HISTORY LESSONS: “Part of having so many alumni back is that constant connection with the history of the school,” McMillin says.

She has the opportunity to share with her students the history of traditions like the junior-senior tea.

“When I was here as a sophomore, the first class was graduating, and the girls ahead of me were going to miss their friends so they threw a party for them,” she says.

The tradition has continued and now includes a “Saturday Night Live”-style skit where the junior girls act like the girls in the senior class. “It had to start from somewhere,” McMillin says.

YEAR 34: This is McMillin’s 34th year at Lynch. “Every year, we have new kids, new teachers, new things going on in the department, but it still always feels like Lynch,” McMillin says. “It’s kind of a second home for most of us.”

Andy Zihlman

Girls varsity basketball head coach
Bishop Lynch High School, class of 1972

SCHOOL DAYS: Zihlman was the quarterback of the football team and ran track while a student.

“I enjoyed high school too much,” he says. “I wasn’t ready to leave high school yet.”

THE JOURNEY BACK: After graduating, Zihlman continued to help coach football part-time at Saint Paul School in Richardson. He worked with students of all ages, from kindergarten to eighth-grade.

“I just kind of took it and ran with it,” he says.

He graduated from East Texas State, which is now A&M Commerce, and continued coaching football, basketball and track part-time.
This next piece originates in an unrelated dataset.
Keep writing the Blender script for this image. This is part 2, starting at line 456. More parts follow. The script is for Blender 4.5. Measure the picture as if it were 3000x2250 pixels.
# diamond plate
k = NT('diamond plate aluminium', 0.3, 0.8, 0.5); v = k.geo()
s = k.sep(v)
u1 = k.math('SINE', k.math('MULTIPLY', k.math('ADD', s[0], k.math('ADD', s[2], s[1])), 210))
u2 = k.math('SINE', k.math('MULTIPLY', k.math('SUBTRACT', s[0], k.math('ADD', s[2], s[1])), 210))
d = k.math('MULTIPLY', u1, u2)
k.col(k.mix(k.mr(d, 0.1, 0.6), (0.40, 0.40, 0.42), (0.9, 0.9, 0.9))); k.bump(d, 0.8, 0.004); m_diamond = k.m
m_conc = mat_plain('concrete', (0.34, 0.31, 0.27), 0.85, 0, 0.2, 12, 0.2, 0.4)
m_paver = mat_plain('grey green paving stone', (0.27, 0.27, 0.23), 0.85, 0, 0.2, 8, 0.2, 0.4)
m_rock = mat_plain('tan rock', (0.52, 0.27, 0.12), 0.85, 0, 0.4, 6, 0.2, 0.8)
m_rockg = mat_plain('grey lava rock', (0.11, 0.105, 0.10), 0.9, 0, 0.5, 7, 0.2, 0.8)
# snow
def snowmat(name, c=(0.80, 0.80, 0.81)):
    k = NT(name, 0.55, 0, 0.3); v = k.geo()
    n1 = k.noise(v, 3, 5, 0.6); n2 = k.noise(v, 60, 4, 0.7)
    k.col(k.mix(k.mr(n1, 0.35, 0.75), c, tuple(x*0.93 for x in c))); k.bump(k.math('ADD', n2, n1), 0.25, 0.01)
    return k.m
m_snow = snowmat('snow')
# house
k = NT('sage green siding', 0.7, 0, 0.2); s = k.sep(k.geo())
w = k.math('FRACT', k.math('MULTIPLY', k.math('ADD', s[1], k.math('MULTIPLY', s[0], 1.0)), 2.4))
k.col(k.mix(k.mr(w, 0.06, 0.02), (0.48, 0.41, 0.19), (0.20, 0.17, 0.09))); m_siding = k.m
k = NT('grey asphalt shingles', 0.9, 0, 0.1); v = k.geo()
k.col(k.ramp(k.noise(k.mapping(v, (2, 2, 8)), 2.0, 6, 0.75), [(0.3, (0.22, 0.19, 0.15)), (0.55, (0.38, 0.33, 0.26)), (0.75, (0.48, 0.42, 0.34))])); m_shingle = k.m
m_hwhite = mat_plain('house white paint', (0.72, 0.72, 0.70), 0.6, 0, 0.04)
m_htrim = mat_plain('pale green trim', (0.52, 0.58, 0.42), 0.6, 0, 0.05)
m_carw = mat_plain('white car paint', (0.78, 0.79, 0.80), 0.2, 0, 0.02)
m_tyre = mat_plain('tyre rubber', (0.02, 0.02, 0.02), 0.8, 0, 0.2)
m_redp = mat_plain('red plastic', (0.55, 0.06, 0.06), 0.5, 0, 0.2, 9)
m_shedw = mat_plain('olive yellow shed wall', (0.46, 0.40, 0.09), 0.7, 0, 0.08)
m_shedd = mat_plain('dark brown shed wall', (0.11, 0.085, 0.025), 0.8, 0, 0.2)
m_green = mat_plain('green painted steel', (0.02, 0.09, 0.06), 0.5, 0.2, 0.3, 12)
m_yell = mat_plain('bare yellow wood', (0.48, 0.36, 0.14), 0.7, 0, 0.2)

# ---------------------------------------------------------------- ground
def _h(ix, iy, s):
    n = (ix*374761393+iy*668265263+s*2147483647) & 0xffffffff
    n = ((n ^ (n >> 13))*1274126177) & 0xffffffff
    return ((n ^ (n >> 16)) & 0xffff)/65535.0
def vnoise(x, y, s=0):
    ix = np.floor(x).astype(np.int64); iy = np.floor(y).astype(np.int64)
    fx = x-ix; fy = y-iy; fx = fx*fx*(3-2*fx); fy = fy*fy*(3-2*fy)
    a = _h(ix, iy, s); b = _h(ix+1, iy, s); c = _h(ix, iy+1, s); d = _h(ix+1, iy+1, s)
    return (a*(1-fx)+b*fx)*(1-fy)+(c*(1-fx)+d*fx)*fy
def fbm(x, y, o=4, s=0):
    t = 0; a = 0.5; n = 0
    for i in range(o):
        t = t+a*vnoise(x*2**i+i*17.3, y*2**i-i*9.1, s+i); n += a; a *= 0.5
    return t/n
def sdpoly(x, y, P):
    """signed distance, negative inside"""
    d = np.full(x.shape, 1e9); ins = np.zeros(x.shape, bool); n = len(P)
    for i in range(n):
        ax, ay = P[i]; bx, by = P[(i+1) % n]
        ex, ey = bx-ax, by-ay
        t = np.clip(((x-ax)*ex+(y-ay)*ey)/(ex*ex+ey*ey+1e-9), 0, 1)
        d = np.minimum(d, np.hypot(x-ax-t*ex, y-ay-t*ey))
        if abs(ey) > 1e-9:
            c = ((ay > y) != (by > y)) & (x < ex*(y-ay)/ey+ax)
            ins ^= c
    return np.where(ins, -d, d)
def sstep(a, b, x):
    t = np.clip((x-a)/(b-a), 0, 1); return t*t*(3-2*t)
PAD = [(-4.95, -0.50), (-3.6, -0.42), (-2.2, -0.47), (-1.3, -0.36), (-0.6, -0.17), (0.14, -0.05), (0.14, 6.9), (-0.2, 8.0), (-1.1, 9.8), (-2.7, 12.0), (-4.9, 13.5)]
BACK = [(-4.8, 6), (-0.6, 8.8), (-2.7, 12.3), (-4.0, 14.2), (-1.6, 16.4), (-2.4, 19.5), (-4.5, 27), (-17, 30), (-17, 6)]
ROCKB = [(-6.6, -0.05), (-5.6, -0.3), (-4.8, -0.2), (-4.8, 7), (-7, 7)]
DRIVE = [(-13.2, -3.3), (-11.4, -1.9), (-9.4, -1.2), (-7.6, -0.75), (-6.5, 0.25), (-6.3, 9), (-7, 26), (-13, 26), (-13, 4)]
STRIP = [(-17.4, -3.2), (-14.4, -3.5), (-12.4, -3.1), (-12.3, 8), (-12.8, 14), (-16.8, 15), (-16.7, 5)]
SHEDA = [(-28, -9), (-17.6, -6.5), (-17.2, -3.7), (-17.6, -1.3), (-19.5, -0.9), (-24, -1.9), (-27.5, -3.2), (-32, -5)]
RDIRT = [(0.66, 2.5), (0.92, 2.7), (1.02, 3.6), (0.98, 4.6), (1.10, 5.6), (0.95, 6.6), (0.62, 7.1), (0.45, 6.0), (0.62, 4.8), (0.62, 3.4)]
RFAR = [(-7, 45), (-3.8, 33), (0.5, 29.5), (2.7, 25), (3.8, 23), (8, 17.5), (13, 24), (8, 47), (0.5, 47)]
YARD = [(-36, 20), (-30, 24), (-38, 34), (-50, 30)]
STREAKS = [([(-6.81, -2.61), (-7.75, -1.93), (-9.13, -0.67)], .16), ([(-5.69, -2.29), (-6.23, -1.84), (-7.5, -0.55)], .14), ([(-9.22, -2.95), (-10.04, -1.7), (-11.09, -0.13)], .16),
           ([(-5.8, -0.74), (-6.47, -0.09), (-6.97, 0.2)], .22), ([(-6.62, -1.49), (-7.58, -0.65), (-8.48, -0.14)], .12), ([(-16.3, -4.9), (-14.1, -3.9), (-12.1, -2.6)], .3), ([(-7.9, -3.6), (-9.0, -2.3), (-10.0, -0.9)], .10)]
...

When a full-time position opened up at Bishop Lynch in 1979, he returned to his alma mater.

WHAT’S CHANGED: Though he says the school has grown considerably over the last 10 years, “it’s like I never left.” During his time at Bishop Lynch, Zihlman has worked as a coach, dean of students, athletic director and even a driving instructor.

ALL IN THE FAMILY: Zihlman’s wife, Teena, also is a Bishop Lynch 1972 graduate, and their three children graduated from the school as well. The students “know my family well,” he says.

WHAT’S THE SAME: Zihlman enjoys being able to “practice his faith while teaching students. It’s a great blessing and great reward to work here.”